• Exercise aim: Leaving out all pictures, please print only the lines from the one containing "Model this scene" through the one containing "PI = math.pi".

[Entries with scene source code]
******************************

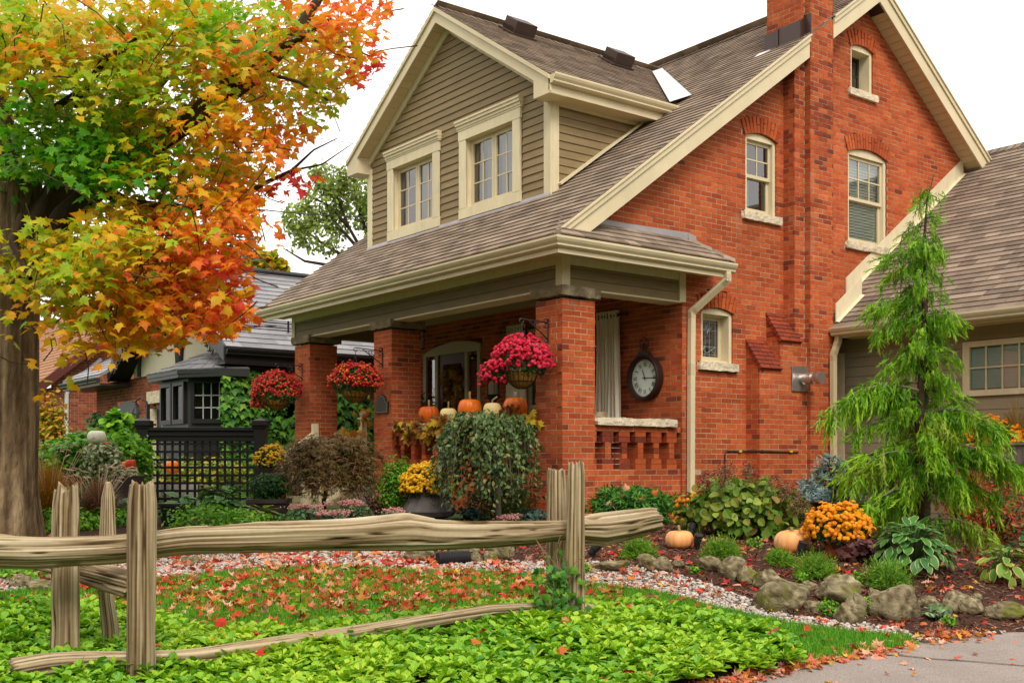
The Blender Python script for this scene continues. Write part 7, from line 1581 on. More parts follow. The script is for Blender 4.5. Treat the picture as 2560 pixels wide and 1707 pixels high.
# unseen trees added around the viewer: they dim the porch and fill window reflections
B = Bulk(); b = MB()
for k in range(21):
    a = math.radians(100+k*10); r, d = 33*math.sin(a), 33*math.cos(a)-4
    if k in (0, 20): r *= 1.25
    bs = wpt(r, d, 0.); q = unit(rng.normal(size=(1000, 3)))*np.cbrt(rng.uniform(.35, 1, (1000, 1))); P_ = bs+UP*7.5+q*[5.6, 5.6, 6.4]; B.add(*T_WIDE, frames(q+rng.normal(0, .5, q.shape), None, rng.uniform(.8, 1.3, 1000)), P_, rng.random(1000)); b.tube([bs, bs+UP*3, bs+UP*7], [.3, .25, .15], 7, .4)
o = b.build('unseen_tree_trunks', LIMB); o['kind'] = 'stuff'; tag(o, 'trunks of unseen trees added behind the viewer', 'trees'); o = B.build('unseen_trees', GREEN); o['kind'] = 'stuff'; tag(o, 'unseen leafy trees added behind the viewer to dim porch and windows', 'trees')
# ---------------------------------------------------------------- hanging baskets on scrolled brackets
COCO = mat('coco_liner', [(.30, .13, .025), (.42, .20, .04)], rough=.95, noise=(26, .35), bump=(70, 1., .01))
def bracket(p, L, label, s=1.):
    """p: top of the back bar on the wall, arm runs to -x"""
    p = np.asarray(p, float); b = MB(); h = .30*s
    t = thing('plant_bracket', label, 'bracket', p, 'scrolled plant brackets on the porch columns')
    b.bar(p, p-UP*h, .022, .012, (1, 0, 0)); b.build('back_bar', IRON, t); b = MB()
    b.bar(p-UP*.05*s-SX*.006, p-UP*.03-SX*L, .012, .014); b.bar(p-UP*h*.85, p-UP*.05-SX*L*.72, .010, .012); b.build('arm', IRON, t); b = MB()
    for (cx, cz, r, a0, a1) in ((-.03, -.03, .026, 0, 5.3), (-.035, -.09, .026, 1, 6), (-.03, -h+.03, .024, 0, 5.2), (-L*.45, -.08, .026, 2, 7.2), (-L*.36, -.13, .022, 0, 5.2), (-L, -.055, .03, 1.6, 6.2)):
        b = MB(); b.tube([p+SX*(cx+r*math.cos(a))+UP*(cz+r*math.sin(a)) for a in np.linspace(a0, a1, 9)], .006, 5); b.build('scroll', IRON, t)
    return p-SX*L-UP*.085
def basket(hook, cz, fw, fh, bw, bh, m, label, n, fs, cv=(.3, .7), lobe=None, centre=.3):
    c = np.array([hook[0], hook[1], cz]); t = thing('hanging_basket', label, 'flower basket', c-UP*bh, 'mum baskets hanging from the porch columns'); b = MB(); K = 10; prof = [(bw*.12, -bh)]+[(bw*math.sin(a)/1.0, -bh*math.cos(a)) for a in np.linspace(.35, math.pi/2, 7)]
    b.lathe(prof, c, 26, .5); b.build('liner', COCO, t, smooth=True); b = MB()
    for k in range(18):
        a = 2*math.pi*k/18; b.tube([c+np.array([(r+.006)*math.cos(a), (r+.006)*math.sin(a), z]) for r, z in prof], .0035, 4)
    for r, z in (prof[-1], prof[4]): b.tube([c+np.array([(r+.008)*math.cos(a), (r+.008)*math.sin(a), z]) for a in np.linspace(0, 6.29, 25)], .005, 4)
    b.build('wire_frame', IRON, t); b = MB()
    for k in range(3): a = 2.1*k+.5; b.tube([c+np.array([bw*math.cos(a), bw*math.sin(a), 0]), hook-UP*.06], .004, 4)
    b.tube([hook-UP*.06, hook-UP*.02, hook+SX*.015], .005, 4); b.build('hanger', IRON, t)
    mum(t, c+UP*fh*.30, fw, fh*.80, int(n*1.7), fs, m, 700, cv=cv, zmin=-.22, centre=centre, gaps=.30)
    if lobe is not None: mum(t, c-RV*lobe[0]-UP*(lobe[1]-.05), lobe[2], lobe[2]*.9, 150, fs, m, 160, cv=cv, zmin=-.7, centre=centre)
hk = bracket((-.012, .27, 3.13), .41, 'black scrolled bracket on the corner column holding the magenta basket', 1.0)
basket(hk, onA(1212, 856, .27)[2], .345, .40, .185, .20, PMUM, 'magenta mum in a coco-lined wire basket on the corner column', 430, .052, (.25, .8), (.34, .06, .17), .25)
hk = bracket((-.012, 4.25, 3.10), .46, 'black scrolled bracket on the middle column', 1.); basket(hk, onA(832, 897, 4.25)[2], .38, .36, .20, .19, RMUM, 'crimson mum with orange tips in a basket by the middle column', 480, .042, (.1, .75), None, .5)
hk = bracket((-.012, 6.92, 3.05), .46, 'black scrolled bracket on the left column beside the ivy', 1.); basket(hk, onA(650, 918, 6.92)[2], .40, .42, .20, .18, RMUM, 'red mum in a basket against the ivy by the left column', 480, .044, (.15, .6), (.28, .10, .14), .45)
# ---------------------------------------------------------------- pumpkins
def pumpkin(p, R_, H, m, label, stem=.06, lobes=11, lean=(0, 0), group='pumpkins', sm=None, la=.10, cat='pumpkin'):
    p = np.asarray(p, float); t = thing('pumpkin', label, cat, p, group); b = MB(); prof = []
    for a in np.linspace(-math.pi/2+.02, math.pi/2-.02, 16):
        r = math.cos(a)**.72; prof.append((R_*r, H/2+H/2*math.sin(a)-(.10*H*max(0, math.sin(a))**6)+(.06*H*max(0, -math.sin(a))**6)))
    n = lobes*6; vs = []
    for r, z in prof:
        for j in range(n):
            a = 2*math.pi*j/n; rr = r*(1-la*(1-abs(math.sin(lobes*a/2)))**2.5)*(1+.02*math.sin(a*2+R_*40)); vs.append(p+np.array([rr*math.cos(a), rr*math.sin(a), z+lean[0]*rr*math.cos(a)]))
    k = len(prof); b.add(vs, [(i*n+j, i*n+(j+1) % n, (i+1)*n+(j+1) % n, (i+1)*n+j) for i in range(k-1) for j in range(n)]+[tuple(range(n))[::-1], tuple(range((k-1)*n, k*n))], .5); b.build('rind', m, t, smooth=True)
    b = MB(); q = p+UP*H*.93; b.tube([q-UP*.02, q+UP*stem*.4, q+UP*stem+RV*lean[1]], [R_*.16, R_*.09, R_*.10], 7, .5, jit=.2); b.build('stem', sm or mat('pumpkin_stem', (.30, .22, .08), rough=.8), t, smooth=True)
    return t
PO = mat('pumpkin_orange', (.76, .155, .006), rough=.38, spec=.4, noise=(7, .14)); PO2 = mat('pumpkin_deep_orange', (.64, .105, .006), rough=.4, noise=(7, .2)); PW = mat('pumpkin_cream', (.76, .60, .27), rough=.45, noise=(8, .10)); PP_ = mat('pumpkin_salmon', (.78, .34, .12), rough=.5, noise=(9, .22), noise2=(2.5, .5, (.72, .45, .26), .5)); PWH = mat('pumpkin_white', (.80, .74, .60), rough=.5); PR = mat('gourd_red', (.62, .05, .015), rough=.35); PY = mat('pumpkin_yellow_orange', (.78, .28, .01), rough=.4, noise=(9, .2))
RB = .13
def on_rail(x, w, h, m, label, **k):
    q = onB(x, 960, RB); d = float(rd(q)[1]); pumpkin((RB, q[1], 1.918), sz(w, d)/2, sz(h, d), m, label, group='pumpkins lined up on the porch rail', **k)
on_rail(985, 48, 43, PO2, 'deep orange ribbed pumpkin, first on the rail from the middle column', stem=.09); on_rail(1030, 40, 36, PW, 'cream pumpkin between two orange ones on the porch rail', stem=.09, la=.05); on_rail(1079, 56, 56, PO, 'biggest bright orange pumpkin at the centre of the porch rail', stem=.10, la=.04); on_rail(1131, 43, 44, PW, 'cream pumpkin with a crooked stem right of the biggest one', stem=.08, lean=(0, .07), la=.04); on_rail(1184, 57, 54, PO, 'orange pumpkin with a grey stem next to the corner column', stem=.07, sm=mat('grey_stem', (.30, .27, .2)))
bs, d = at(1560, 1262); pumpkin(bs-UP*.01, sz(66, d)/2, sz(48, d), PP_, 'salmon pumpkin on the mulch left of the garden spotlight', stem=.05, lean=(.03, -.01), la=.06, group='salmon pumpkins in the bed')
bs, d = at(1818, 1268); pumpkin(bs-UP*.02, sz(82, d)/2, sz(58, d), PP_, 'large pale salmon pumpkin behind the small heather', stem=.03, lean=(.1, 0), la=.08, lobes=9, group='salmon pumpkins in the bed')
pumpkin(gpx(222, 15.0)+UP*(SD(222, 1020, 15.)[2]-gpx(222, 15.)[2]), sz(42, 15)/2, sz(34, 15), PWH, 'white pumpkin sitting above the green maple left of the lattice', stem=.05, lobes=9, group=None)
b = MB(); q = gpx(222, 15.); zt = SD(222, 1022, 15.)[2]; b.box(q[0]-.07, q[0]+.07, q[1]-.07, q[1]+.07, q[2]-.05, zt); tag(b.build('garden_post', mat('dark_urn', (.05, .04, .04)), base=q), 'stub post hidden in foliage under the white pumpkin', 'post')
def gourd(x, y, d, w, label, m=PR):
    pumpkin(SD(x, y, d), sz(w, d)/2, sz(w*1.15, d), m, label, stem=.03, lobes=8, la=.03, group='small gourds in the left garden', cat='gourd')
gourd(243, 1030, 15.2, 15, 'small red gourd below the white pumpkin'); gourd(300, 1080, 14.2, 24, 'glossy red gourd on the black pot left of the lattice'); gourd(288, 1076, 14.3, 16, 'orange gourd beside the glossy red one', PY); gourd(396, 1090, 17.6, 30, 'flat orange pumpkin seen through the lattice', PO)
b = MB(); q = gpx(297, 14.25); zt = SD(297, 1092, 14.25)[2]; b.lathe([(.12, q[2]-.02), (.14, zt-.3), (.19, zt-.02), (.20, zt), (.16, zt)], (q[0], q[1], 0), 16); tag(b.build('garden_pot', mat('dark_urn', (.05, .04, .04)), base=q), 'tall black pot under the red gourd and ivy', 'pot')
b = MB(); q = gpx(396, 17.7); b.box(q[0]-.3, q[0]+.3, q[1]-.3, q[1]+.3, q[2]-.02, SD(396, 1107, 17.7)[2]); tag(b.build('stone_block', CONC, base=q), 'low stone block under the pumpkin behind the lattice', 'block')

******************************

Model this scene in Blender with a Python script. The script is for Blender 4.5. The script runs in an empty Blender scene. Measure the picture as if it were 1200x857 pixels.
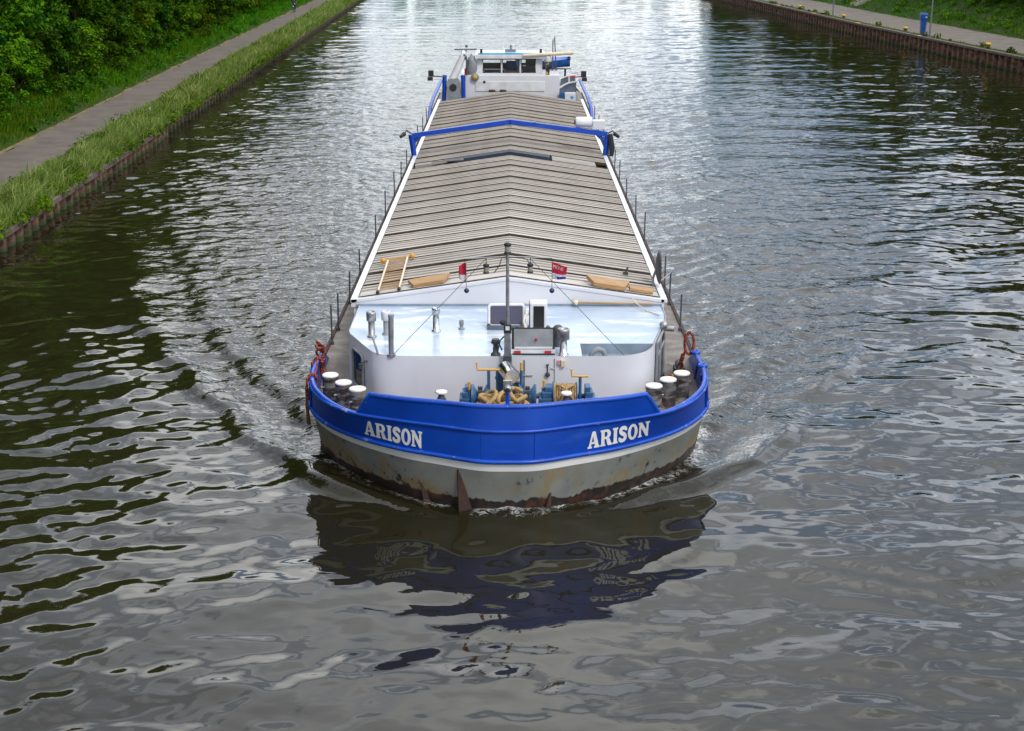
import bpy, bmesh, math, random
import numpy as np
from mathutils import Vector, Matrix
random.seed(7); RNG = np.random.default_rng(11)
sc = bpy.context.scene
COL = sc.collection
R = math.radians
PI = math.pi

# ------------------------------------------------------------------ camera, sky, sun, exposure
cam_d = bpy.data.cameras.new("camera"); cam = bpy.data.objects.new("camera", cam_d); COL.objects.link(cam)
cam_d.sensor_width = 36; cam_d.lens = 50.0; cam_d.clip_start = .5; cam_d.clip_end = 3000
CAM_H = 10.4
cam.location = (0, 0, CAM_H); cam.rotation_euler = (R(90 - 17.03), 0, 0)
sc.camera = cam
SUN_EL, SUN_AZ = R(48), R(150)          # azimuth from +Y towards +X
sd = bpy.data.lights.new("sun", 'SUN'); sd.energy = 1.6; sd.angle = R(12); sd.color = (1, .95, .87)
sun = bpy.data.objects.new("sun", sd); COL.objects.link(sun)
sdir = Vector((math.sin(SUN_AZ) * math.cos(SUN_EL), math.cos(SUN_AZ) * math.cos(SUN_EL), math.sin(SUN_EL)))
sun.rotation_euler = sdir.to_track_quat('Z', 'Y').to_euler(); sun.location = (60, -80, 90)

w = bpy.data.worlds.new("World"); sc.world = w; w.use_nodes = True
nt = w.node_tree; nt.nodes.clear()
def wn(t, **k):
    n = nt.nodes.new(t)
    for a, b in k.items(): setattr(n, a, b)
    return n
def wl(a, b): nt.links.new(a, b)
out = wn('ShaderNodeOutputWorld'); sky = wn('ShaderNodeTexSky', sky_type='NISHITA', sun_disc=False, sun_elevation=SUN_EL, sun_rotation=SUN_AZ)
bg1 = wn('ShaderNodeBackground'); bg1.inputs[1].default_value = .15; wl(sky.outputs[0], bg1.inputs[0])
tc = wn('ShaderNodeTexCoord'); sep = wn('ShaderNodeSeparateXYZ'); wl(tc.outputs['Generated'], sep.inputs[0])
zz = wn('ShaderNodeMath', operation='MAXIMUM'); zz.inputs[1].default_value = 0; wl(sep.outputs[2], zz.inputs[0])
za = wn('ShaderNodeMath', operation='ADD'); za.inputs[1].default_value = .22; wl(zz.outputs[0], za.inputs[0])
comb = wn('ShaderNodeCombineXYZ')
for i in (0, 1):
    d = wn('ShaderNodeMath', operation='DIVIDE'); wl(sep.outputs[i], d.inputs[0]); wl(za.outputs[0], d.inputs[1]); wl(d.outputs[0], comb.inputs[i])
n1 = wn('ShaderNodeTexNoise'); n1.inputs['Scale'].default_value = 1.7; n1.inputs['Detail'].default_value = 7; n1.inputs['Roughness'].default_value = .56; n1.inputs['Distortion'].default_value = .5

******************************

• Exercise solution:
Model this scene in Blender with a Python script. The script is for Blender 4.5. The script runs in an empty Blender scene. Measure the picture as if it were 1200x857 pixels.
import bpy, bmesh, math, random
import numpy as np
from mathutils import Vector, Matrix
random.seed(7); RNG = np.random.default_rng(11)
sc = bpy.context.scene
COL = sc.collection
R = math.radians
PI = math.pi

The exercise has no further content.